The Disciples will live (and die)
Jesus states explicitly that his actions on this night are an example for the disciples. “You also ought to wash one another’s feet. For I have set you an example, that you also should do as I have done to you” (13:15). If washing feet is the particular example, the wider principle quickly becomes clear: “Just as I have loved you, so also should you love one another,” (13:34).
It is on account of love that Jesus’ washes his disciples’ feet, and it is on account of Jesus that his followers will be able to live into that love with one another whether or not they fully understand or are able to see the outcome.
It may be useful for the preacher to consider what, exactly, is Jesus calling his followers to do? To display an attitude of humble service, such as Jesus has demonstrated by washing the disciples’ feet? To treat one another in such a way that love is more important than life itself? To have one’s own life and the life of a congregation or community modeled after the life of Jesus?

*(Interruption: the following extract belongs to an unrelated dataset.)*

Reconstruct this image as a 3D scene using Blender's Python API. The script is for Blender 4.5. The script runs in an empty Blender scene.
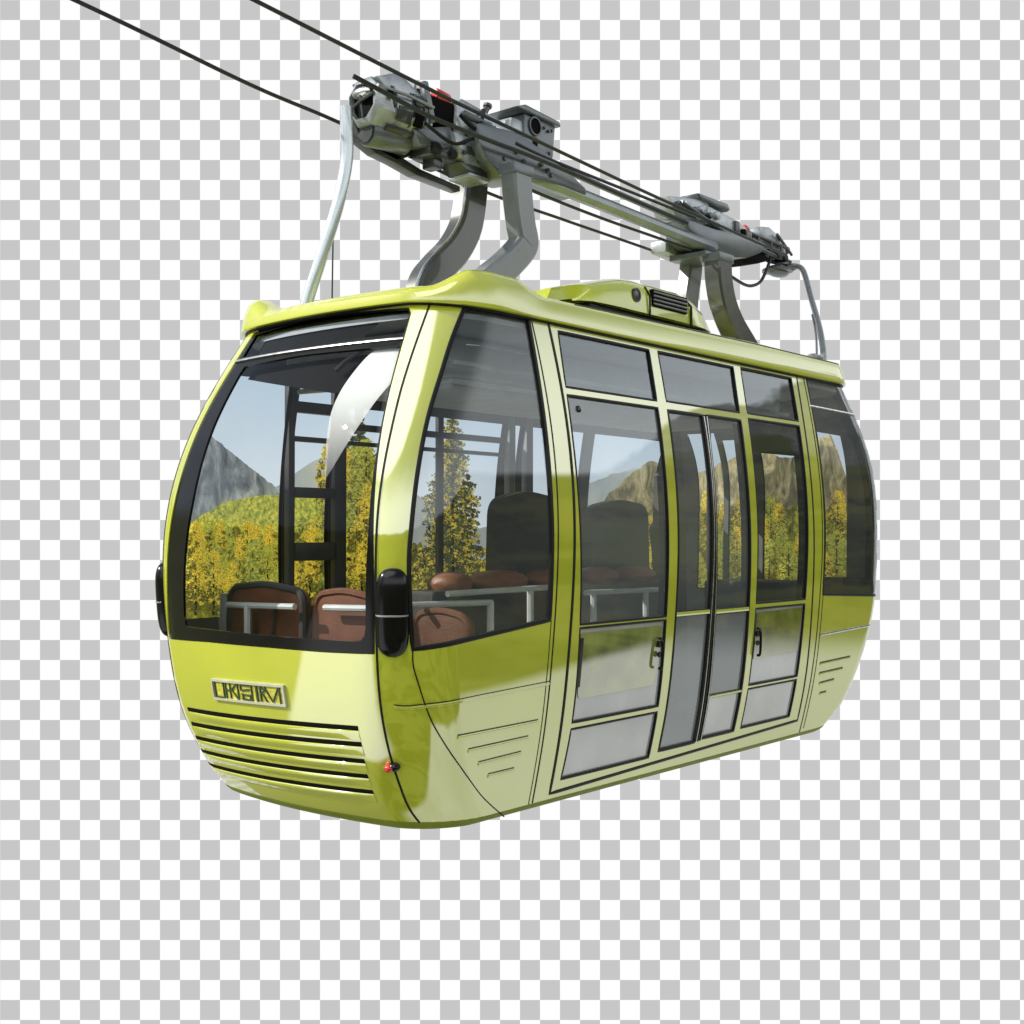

To treat one another with love even if it is difficult, or it runs counter to prevailing norms, or if we cannot see the outcome, or even if doing so does not entirely make sense?
Whether we wash in it or drink from it, the water that Jesus offers is living water, given freely to his followers in his life and through his death. The inclusio that frames today’s pericope is a reminder that the ultimate source and final purpose of this water of life is love: he loved them to the end (13:1) so that we might love one another (13:34).
We may not recognize, in the moment, how it all fits together, but the promise is sure: “later you will understand.” (13:7; cf. 16:4).
1Unlike the Synoptic Gospels, in which the Last Supper is a Passover meal, in the Gospel of John this meal takes place on the preceding day. Jesus will be crucified at about the same time that the lambs are sacrificed in the Temple in preparation for the Passover meal.